The listing below should be written out exactly; please include all of it.

◆ RECORDS SUPPLIED:
———
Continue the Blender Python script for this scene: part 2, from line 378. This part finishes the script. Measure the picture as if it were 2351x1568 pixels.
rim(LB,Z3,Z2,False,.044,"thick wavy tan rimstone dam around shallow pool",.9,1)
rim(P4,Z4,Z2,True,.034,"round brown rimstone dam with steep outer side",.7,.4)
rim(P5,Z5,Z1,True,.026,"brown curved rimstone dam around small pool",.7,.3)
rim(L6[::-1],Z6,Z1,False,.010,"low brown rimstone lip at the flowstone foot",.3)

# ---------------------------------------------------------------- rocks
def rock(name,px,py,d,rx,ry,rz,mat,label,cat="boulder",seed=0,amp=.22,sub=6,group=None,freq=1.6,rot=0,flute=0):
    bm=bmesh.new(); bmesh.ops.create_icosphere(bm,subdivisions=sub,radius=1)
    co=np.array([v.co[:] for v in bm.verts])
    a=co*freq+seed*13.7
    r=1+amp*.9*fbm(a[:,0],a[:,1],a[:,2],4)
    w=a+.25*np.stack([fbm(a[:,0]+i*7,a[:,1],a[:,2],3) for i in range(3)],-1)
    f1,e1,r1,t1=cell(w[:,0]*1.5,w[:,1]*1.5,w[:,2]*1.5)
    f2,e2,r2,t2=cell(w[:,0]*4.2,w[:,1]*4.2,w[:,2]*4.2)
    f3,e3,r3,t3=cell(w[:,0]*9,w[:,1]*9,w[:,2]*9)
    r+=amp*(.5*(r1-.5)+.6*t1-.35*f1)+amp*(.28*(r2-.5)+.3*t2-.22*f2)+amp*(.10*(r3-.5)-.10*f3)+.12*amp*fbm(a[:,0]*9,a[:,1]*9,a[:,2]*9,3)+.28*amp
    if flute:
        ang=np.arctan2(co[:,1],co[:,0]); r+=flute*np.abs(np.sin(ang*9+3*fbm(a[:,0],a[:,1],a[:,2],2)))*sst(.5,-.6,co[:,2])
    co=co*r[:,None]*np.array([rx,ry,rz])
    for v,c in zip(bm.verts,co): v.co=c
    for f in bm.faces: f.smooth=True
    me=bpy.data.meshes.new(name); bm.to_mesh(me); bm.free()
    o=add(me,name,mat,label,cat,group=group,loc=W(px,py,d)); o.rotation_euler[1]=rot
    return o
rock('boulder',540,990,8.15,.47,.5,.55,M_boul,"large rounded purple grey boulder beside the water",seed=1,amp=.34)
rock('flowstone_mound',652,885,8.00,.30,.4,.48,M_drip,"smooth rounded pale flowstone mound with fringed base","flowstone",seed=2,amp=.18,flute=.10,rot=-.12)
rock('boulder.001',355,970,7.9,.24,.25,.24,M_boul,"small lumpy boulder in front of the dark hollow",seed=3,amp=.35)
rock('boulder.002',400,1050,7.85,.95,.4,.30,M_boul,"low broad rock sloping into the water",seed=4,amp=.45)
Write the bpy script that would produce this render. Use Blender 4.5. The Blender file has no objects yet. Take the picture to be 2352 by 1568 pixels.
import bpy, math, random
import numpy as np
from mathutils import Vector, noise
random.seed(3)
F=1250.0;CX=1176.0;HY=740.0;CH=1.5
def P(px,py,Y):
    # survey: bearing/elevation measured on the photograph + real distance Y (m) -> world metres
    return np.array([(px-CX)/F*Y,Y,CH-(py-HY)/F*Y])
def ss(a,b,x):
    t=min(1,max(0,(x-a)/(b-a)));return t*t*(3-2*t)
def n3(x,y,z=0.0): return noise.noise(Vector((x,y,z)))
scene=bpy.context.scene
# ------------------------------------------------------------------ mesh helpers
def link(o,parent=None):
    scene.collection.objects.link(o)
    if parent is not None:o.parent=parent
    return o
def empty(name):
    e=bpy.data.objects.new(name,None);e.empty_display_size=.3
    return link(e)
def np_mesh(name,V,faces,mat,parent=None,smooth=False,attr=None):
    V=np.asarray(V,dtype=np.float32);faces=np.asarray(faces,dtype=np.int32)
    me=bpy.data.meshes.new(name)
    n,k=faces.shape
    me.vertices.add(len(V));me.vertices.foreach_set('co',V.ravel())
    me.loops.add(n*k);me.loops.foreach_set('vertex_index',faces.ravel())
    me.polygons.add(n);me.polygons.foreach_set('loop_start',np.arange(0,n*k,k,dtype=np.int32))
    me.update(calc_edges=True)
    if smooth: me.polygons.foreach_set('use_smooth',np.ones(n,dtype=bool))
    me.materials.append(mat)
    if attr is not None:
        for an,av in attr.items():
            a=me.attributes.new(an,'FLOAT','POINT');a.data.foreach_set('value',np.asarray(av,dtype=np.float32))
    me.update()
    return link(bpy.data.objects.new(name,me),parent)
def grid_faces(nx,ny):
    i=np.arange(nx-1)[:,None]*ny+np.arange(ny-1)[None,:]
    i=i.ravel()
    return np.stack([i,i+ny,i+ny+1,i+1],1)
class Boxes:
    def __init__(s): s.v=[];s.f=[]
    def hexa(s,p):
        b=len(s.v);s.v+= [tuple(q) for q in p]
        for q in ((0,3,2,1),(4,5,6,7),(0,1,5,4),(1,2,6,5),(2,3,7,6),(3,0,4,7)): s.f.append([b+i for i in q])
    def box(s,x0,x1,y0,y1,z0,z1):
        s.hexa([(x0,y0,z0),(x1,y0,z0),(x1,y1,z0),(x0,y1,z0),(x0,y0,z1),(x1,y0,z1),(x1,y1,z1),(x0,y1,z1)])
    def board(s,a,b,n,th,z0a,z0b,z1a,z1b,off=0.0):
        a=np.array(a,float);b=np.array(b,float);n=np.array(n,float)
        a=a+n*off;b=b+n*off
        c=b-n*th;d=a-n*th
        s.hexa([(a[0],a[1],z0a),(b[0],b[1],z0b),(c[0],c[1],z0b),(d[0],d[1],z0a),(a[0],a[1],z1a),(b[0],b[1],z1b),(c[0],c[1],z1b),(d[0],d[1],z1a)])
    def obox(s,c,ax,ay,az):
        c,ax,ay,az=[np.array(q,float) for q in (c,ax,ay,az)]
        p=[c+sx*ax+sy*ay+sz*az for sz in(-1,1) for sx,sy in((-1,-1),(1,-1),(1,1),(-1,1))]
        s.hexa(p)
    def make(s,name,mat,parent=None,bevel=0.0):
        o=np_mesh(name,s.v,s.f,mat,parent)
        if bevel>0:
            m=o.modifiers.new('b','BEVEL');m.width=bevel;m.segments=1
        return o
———
◆ TASK ANSWER:
Continue the Blender Python script for this scene: part 2, from line 378. This part finishes the script. Measure the picture as if it were 2351x1568 pixels.
rim(LB,Z3,Z2,False,.044,"thick wavy tan rimstone dam around shallow pool",.9,1)
rim(P4,Z4,Z2,True,.034,"round brown rimstone dam with steep outer side",.7,.4)
rim(P5,Z5,Z1,True,.026,"brown curved rimstone dam around small pool",.7,.3)
rim(L6[::-1],Z6,Z1,False,.010,"low brown rimstone lip at the flowstone foot",.3)

# ---------------------------------------------------------------- rocks
def rock(name,px,py,d,rx,ry,rz,mat,label,cat="boulder",seed=0,amp=.22,sub=6,group=None,freq=1.6,rot=0,flute=0):
    bm=bmesh.new(); bmesh.ops.create_icosphere(bm,subdivisions=sub,radius=1)
    co=np.array([v.co[:] for v in bm.verts])
    a=co*freq+seed*13.7
    r=1+amp*.9*fbm(a[:,0],a[:,1],a[:,2],4)
    w=a+.25*np.stack([fbm(a[:,0]+i*7,a[:,1],a[:,2],3) for i in range(3)],-1)
    f1,e1,r1,t1=cell(w[:,0]*1.5,w[:,1]*1.5,w[:,2]*1.5)
    f2,e2,r2,t2=cell(w[:,0]*4.2,w[:,1]*4.2,w[:,2]*4.2)
    f3,e3,r3,t3=cell(w[:,0]*9,w[:,1]*9,w[:,2]*9)
    r+=amp*(.5*(r1-.5)+.6*t1-.35*f1)+amp*(.28*(r2-.5)+.3*t2-.22*f2)+amp*(.10*(r3-.5)-.10*f3)+.12*amp*fbm(a[:,0]*9,a[:,1]*9,a[:,2]*9,3)+.28*amp
    if flute:
        ang=np.arctan2(co[:,1],co[:,0]); r+=flute*np.abs(np.sin(ang*9+3*fbm(a[:,0],a[:,1],a[:,2],2)))*sst(.5,-.6,co[:,2])
    co=co*r[:,None]*np.array([rx,ry,rz])
    for v,c in zip(bm.verts,co): v.co=c
    for f in bm.faces: f.smooth=True
    me=bpy.data.meshes.new(name); bm.to_mesh(me); bm.free()
    o=add(me,name,mat,label,cat,group=group,loc=W(px,py,d)); o.rotation_euler[1]=rot
    return o
rock('boulder',540,990,8.15,.47,.5,.55,M_boul,"large rounded purple grey boulder beside the water",seed=1,amp=.34)
rock('flowstone_mound',652,885,8.00,.30,.4,.48,M_drip,"smooth rounded pale flowstone mound with fringed base","flowstone",seed=2,amp=.18,flute=.10,rot=-.12)
rock('boulder.001',355,970,7.9,.24,.25,.24,M_boul,"small lumpy boulder in front of the dark hollow",seed=3,amp=.35)
rock('boulder.002',400,1050,7.85,.95,.4,.30,M_boul,"low broad rock sloping into the water",seed=4,amp=.45)
Write the bpy script that would produce this render. Use Blender 4.5. The Blender file has no objects yet. Take the picture to be 2352 by 1568 pixels.
import bpy, math, random
import numpy as np
from mathutils import Vector, noise
random.seed(3)
F=1250.0;CX=1176.0;HY=740.0;CH=1.5
def P(px,py,Y):
    # survey: bearing/elevation measured on the photograph + real distance Y (m) -> world metres
    return np.array([(px-CX)/F*Y,Y,CH-(py-HY)/F*Y])
def ss(a,b,x):
    t=min(1,max(0,(x-a)/(b-a)));return t*t*(3-2*t)
def n3(x,y,z=0.0): return noise.noise(Vector((x,y,z)))
scene=bpy.context.scene
# ------------------------------------------------------------------ mesh helpers
def link(o,parent=None):
    scene.collection.objects.link(o)
    if parent is not None:o.parent=parent
    return o
def empty(name):
    e=bpy.data.objects.new(name,None);e.empty_display_size=.3
    return link(e)
def np_mesh(name,V,faces,mat,parent=None,smooth=False,attr=None):
    V=np.asarray(V,dtype=np.float32);faces=np.asarray(faces,dtype=np.int32)
    me=bpy.data.meshes.new(name)
    n,k=faces.shape
    me.vertices.add(len(V));me.vertices.foreach_set('co',V.ravel())
    me.loops.add(n*k);me.loops.foreach_set('vertex_index',faces.ravel())
    me.polygons.add(n);me.polygons.foreach_set('loop_start',np.arange(0,n*k,k,dtype=np.int32))
    me.update(calc_edges=True)
    if smooth: me.polygons.foreach_set('use_smooth',np.ones(n,dtype=bool))
    me.materials.append(mat)
    if attr is not None:
        for an,av in attr.items():
            a=me.attributes.new(an,'FLOAT','POINT');a.data.foreach_set('value',np.asarray(av,dtype=np.float32))
    me.update()
    return link(bpy.data.objects.new(name,me),parent)
def grid_faces(nx,ny):
    i=np.arange(nx-1)[:,None]*ny+np.arange(ny-1)[None,:]
    i=i.ravel()
    return np.stack([i,i+ny,i+ny+1,i+1],1)
class Boxes:
    def __init__(s): s.v=[];s.f=[]
    def hexa(s,p):
        b=len(s.v);s.v+= [tuple(q) for q in p]
        for q in ((0,3,2,1),(4,5,6,7),(0,1,5,4),(1,2,6,5),(2,3,7,6),(3,0,4,7)): s.f.append([b+i for i in q])
    def box(s,x0,x1,y0,y1,z0,z1):
        s.hexa([(x0,y0,z0),(x1,y0,z0),(x1,y1,z0),(x0,y1,z0),(x0,y0,z1),(x1,y0,z1),(x1,y1,z1),(x0,y1,z1)])
    def board(s,a,b,n,th,z0a,z0b,z1a,z1b,off=0.0):
        a=np.array(a,float);b=np.array(b,float);n=np.array(n,float)
        a=a+n*off;b=b+n*off
        c=b-n*th;d=a-n*th
        s.hexa([(a[0],a[1],z0a),(b[0],b[1],z0b),(c[0],c[1],z0b),(d[0],d[1],z0a),(a[0],a[1],z1a),(b[0],b[1],z1b),(c[0],c[1],z1b),(d[0],d[1],z1a)])
    def obox(s,c,ax,ay,az):
        c,ax,ay,az=[np.array(q,float) for q in (c,ax,ay,az)]
        p=[c+sx*ax+sy*ay+sz*az for sz in(-1,1) for sx,sy in((-1,-1),(1,-1),(1,1),(-1,1))]
        s.hexa(p)
    def make(s,name,mat,parent=None,bevel=0.0):
        o=np_mesh(name,s.v,s.f,mat,parent)
        if bevel>0:
            m=o.modifiers.new('b','BEVEL');m.width=bevel;m.segments=1
        return o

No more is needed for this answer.